Guwahati, Nov. 21: The red panda could lose out in the country’s efforts to keep the Red Army at bay.

The Arunachal Pradesh forest department has cleared a proposal to divert 110.46 hectares of forest land for military infrastructure development at a place called Naga grazing ground under Dirang circle of West Kameng district, a habitat of the red panda, located close to the Sino-Indian border.

The forest advisory committee under the Union ministry of environment and forests will take the final call at a meeting in Delhi on November 26-27. The red panda (Ailurus fulgens) is listed in Schedule I of the Wildlife (Protection) Act, Appendix I of CITES (the Convention on International Trade in Endangered Species of Wild Fauna and Flora) and as endangered species in the IUCN Red List.

The regional chief conservator of forests in the ministry in his recommendation report says both the divisional forest officer of Bomdila and the chief conservator of forest, western circle, Banderdewa, have recommended the proposal despite the presence of red panda in the area. It states that the proposal has been recommended by the state government considering the national security .

The report says there are rare and endangered species of rhododendrons and dead/dying Abies pindrow trees, which are unique to the ecosystem. The area has also been declared an important bird area by Birdlife International.

The report recommends that in case the ministry accepts the forest diversion proposal, old trees/fallen trees/hollow trunks should not be removed. It says the entire forest area is at a high altitude zone and can be termed an eco-fragile area.

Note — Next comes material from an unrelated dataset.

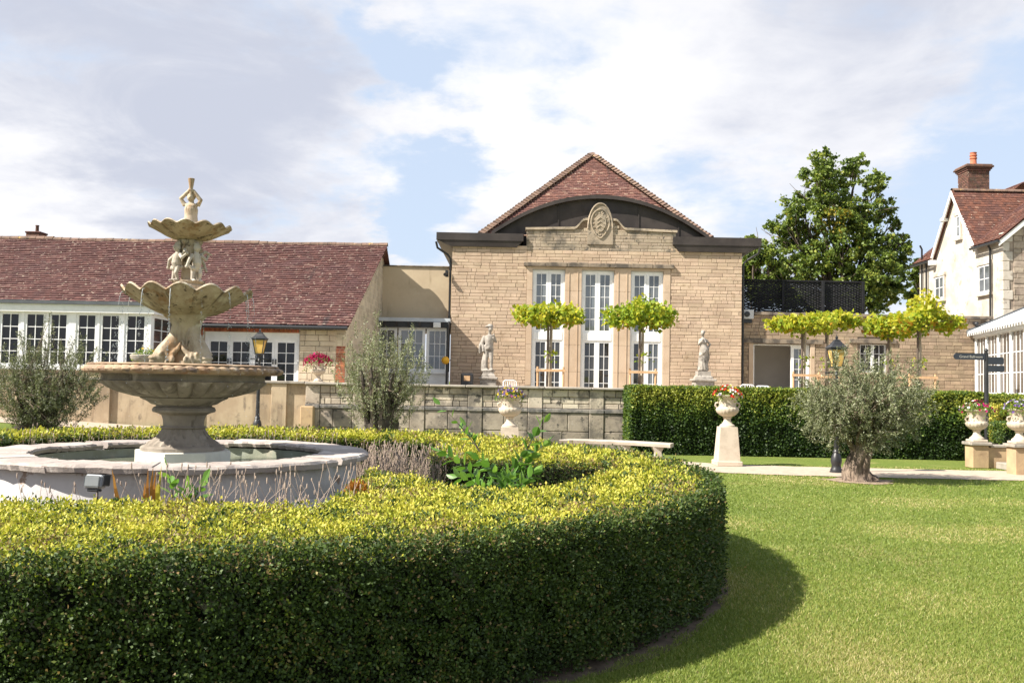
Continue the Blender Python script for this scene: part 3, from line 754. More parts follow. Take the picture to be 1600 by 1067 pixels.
# ================================================================== low stone range to the right of the hall
RY = HY + .45
RX0, RX1 = HX1, 18.6
RZ = PZ(1300, 491, RY)
rang = thing('stone_range', 'low flat-roofed brown stone range with open doorway right of the hall', 'building', (13, RY, TZ))
dx0, dx1 = PX(1177, 560, RY), PX(1266, 560, RY); dz1 = PZ(1215, 538, RY)
w0, w1 = PX(1344, 560, RY), PX(1386, 560, RY); wz0, wz1 = PZ(1365, 582, RY), PZ(1365, 538, RY)
holes = [(dx0, dx1, TZ - .1, dz1), (w0, w1, wz0, wz1)]
mb = MB(); wall_with_holes(mb, RX0, RX1, TZ - .05, RZ, RY + .02, RY + .45, holes); mb.box(RX0, RX1 + 2, RY + .45, RY + 8, RZ - .4, RZ - .1)
mb.build('wall', M['range_mortar'], rang)
hl = [(dx0 - .18, dx1 + .18, TZ - .1, dz1 + .22), (w0 - .1, w1 + .1, wz0 - .02, wz1 + .2)]
blocks(rang, lay(RX0 + .02, RX1, TZ, RZ - .09, (.115, .175), (.25, .62), hl, 14), RY, .03, M['range_stone'], limit=300, seed=6, rough=.012)
k = 0; x = RX0
while x < RX1:
    l = rnd.uniform(.9, 1.4); MB().cbox(x + .004, min(x + l, RX1 + .3) - .004, RY - .10, RY + .5, RZ - .09, RZ + rnd.uniform(.02, .035), .012).build('coping_stone', M['dark_lintel'], rang); x += l
MB().cbox(dx0 - .55, dx1 + .5, RY - .07, RY + .3, dz1 + .03, dz1 + .20, .012).build('door_lintel', M['dark_lintel'], rang)
for (a, b) in ((dx0 - .18, dx0), (dx1, dx1 + .18)): MB().cbox(a + .003, b - .003, RY - .02, RY + .3, TZ, dz1 + .03, .006).build('door_jamb', M['smooth_stone'], rang)
MB().cbox(w0 - .45, w1 + .35, RY - .07, RY + .3, wz1 + .03, wz1 + .20, .012).build('window_lintel', M['dark_lintel'], rang)
MB().cbox(w0 - .1, w1 + .1, RY - .09, RY + .3, wz0 - .10, wz0, .012).build('window_sill', M['smooth_stone'], rang)
# the room seen through the open door, and the door's glazed leaf
mb = MB(); mb.box(dx0 - .5, dx1 + .5, RY + 2.2, RY + 2.3, TZ, RZ - .4); mb.box(dx0 - .6, dx0 - .5, RY + .46, RY + 3.5, TZ, RZ - .4); mb.box(dx1 + .5, dx1 + .6, RY + .46, RY + 3.5, TZ, RZ - .4); mb.box(dx0 - .5, dx1 + .5, RY + .46, RY + 3.5, dz1 + .1, dz1 + .15)
mb.build('room', M['room_grey'], rang)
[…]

The Bomdila forest division’s recommendation report appreciates that the area is close to the Sino-Indian border and the setting up of military cantonment or base area is essential but it emphasises that the area is ecologically sensitive and a habitat of the red panda, so there should be minimum disturbance to it and the army authorities should strive to preserve the natural state of the area like “wild gardens”.

The divisional forest officer of Bomdila forest division, P.M. Tripathi, told The Telegraph, “There has been sighting of the red panda in the area and the final decision on the fate of the project will be taken by the Centre.”

Two years ago, villagers in West Kameng district had formed a red panda conservation alliance to protect it.